Set task: Extract, from the listing that follows, each line containing the word "scene".

Recorded data:
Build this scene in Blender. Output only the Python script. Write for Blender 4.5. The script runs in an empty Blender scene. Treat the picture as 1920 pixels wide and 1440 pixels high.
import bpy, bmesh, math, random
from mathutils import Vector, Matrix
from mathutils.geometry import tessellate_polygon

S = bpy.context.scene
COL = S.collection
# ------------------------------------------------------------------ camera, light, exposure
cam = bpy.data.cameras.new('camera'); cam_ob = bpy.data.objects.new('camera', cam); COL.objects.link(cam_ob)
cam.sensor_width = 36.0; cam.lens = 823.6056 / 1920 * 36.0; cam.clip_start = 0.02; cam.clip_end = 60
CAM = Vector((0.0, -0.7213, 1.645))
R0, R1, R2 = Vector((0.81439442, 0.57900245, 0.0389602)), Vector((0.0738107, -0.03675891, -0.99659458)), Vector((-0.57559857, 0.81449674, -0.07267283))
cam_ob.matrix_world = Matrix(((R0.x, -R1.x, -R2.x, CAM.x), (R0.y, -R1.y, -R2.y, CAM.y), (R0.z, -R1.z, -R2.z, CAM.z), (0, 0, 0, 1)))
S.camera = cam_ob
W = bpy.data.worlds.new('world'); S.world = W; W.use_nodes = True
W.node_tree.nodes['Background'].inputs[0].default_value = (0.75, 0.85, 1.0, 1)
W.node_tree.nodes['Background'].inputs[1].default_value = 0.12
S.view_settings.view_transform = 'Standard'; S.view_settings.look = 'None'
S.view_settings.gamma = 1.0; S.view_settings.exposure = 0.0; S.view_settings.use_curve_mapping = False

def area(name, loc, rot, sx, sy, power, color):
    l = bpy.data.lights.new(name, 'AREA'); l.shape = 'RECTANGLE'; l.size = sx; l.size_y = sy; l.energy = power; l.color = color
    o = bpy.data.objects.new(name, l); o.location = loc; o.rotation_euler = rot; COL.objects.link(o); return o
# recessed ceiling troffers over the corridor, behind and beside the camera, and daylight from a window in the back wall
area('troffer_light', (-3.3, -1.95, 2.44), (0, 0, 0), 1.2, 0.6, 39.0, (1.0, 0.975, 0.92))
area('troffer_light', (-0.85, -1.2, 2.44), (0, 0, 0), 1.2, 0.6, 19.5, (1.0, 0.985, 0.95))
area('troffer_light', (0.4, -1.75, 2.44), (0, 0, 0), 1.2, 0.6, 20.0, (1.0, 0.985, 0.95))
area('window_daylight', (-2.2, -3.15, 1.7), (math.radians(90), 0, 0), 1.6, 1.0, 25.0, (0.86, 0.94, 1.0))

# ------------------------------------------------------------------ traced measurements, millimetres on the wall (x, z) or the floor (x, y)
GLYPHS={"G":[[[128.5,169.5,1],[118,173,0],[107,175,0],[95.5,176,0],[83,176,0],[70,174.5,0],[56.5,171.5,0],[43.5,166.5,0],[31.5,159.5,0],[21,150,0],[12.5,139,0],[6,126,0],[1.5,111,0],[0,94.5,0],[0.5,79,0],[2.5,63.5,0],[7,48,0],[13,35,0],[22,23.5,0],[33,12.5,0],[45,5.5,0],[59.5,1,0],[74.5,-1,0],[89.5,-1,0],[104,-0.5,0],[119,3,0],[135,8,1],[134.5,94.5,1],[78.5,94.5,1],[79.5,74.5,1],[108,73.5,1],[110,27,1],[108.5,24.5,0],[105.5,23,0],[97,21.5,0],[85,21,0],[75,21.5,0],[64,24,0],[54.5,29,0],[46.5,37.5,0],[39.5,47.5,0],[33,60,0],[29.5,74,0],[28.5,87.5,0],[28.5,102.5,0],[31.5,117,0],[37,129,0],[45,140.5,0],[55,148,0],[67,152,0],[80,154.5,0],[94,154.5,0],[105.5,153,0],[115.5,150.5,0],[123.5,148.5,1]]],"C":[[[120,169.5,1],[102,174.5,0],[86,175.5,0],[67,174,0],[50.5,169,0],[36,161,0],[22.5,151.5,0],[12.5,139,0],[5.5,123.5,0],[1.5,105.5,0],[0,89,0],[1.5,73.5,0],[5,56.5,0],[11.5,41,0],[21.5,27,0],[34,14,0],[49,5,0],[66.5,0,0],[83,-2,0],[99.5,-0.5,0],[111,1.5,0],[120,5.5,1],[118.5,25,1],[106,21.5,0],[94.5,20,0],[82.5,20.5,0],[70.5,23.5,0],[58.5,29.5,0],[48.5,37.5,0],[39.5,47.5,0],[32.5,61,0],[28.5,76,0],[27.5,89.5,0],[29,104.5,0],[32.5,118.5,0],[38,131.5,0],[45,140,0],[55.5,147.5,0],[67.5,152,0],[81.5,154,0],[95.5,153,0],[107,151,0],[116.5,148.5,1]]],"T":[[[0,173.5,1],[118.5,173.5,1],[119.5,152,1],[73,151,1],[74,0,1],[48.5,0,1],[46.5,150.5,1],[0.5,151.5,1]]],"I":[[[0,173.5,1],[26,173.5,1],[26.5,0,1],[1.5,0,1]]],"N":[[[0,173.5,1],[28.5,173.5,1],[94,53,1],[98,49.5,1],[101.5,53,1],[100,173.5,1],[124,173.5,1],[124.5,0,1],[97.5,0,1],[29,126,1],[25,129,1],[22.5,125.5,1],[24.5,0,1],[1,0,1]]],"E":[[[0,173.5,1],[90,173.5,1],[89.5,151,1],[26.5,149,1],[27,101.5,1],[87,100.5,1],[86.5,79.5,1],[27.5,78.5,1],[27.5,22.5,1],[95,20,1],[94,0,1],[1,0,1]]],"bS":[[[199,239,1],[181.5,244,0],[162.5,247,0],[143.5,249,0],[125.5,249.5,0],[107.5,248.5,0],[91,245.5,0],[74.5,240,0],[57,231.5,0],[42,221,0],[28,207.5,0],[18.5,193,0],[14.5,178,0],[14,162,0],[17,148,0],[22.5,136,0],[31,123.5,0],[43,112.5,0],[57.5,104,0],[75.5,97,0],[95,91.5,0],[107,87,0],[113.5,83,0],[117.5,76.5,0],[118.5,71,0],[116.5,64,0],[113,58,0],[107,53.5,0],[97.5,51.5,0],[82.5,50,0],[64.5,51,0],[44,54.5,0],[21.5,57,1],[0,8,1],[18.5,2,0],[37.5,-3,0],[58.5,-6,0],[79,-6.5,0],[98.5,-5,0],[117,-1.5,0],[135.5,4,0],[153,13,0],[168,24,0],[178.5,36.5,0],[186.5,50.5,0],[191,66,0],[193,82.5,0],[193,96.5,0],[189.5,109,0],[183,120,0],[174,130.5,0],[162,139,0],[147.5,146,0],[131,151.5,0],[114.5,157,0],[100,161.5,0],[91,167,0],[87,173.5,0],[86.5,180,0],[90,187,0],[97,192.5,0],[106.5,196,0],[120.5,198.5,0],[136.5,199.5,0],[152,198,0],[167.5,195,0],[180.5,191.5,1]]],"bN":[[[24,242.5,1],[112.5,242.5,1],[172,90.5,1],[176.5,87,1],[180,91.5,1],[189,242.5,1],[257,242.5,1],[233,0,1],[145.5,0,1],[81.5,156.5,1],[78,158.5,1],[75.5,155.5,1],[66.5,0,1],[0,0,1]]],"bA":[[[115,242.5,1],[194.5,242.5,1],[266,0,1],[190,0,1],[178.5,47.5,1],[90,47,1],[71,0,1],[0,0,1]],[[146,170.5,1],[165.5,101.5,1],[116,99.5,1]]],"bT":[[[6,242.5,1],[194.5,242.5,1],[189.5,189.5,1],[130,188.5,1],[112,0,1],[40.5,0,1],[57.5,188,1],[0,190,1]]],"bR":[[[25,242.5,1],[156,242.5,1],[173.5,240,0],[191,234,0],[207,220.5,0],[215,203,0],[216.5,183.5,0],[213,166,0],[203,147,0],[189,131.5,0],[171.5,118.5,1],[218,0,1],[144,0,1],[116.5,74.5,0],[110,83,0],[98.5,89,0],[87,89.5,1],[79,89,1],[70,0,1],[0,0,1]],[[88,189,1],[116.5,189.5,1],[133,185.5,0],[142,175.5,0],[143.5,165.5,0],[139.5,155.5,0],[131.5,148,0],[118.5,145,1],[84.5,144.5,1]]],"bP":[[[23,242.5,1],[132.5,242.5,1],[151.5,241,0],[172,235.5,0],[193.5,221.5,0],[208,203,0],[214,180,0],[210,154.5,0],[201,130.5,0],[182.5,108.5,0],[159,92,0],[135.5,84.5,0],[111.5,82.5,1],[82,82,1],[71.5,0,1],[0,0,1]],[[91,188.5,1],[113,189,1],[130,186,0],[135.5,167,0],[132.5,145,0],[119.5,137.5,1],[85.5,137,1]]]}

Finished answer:
Build this scene in Blender. Output only the Python script. Write for Blender 4.5. The script runs in an empty Blender scene. Treat the picture as 1920 pixels wide and 1440 pixels high.
S = bpy.context.scene